Exactly and only the lines from the one with "azs = np.radians(np.linspace(-78, 78, 420));" through the end of the listing are to be transcribed, both ends included.

Data extract:

= = = = = = =

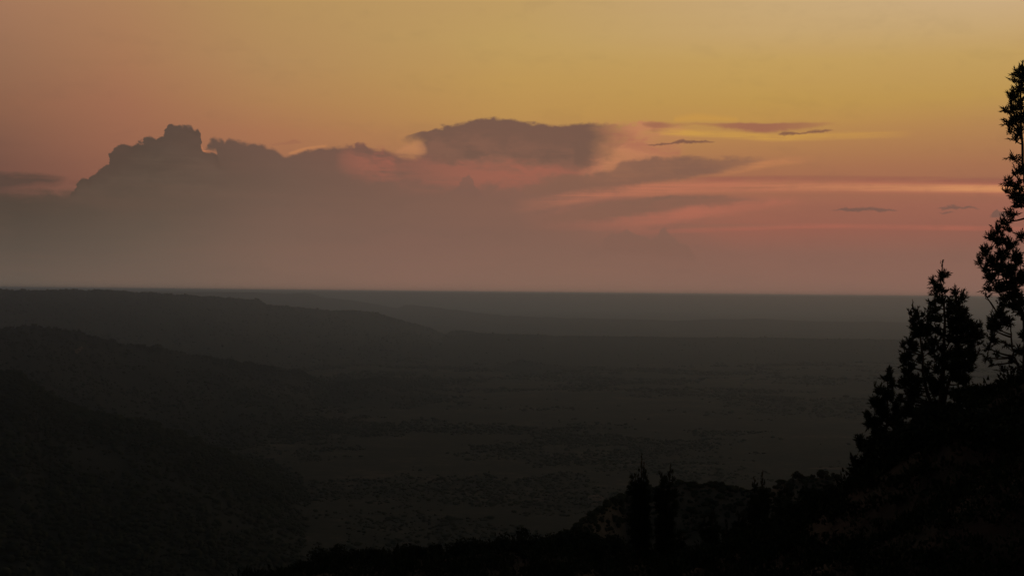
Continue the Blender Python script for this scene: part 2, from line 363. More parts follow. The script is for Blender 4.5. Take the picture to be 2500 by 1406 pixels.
M_SCRUB = material('scrub_leaf', (0.022, 0.029, 0.018), (0.04, 0.047, 0.03), [(40, .5), (3, .5)])
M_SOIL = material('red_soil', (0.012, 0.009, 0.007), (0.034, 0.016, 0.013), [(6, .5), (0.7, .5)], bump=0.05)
M_JUNIPER = material('juniper_leaf', (0.016, 0.022, 0.013), (0.03, 0.038, 0.02), [(0.8, .5), (0.1, .5)])
M_BARK = material('juniper_bark', (0.035, 0.026, 0.02), (0.07, 0.05, 0.04), [(0.3, .5), (0.04, .5)], bump=0.01)
M_ROCK = material('pale_rock', (0.14, 0.12, 0.095), (0.24, 0.2, 0.165), [(8, .5), (1.5, .5)])
M_KNOLL = material('knoll_ground', (0.09, 0.078, 0.06), (0.18, 0.14, 0.11), [(14, .5), (2.5, .5)], c=(0.27, 0.2, 0.155))
M_EARTH = material('bare_earth', (0.08, 0.062, 0.048), (0.17, 0.125, 0.095), [(9, .5), (2, .5)])

# ------------------------------------------------------------------ valley floor and the hills
def quad_grid(n, m):
    i = np.arange(n - 1)[:, None] * m + np.arange(m - 1)[None, :]
    return np.stack([i, i + 1, i + m + 1, i + m], -1).reshape(-1, 4)

def valley_z(x, y):
    r = np.hypot(x, y)
    return 5.0 * fbm(x / 420, y / 420, 3, 4) * np.clip(r / 1500, .5, 2.0) + 1.0 * fbm(x / 40, y / 40, 9, 2)
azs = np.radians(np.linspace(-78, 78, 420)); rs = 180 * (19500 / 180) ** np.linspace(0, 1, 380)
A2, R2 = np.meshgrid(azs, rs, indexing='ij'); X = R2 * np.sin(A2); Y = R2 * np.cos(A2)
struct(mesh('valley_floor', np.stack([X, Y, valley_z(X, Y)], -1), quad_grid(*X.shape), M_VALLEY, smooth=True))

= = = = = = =

Expected output:
azs = np.radians(np.linspace(-78, 78, 420)); rs = 180 * (19500 / 180) ** np.linspace(0, 1, 380)
A2, R2 = np.meshgrid(azs, rs, indexing='ij'); X = R2 * np.sin(A2); Y = R2 * np.cos(A2)
struct(mesh('valley_floor', np.stack([X, Y, valley_z(X, Y)], -1), quad_grid(*X.shape), M_VALLEY, smooth=True))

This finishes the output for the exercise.